‘Build the Wall’ Won’t Work for Trump This Time Around

‘Build the Wall’ Won’t Work for Trump This Time Around
Former President Donald Trump, the Republican presidential nominee, makes a campaign appearance at the southern border with Mexico, in Sierra Vista, Ariz., Aug. 22, 2024 (AP photo by Evan Vucci).

The phrase “Build the Wall” has once again found its way into the U.S. presidential election campaign. Back when he was running for president in 2016, then-candidate Donald Trump used it as a means of tapping into a xenophobic and quasi-isolationist streak in the U.S. public. But this time around, the phrase and the issue of migration overall has taken on added salience: Many Republicans have begun to refer to Trump’s Democratic opponent in this year’s contest, Vice President Kamala Harris, as President Joe Biden’s “border czar,” as a way of associating her in voters’ minds with what they characterize as Biden’s failure to rein in migration.

It’s true that Harris was charged with guiding the Biden administration’s policy for stemming the flow of undocumented immigrants at the U.S. southern border. But her actual role was to handle diplomatic relations with the countries of origin of the migrants arriving at the border, not actually to set border-management policy. Nevertheless, the label has stuck, at least among Republicans.
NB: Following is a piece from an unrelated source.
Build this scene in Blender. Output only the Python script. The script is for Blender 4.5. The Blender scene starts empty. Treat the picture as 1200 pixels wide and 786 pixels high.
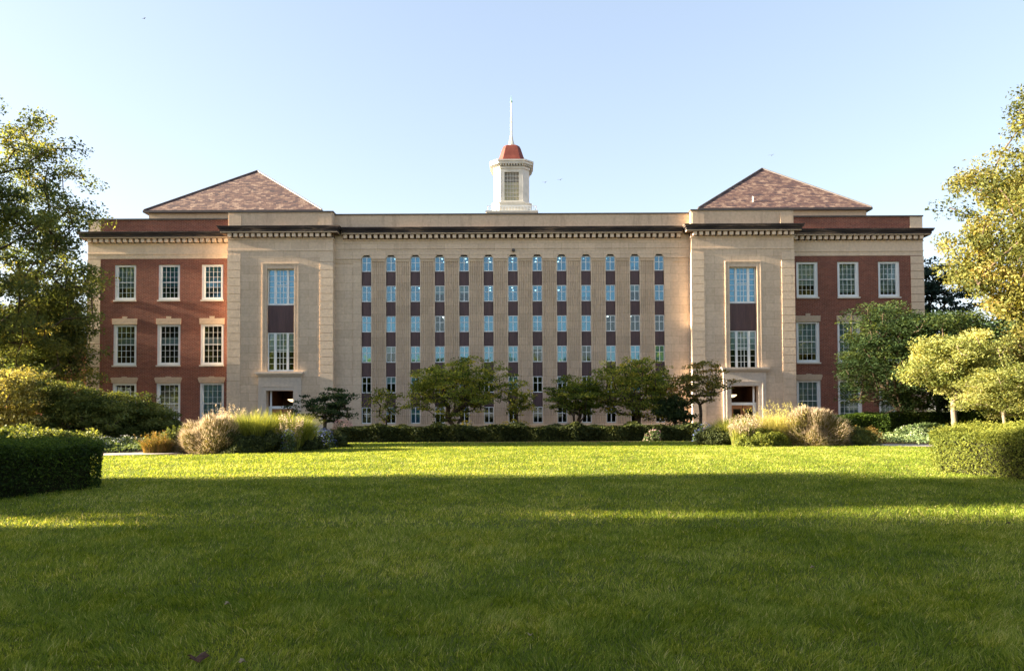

The broader charge by the Trump campaign is that his administration had made progress on reducing the number of individuals attempting to enter the U.S. at the border, only for that progress to be undone by the purported incompetence of the Biden administration, and specifically Harris. Trump is not alone among Republicans calling for tougher measures at the U.S. border, but he in particular has long made addressing the border his signature issue, as reflected in his “Build the Wall” catchphrase.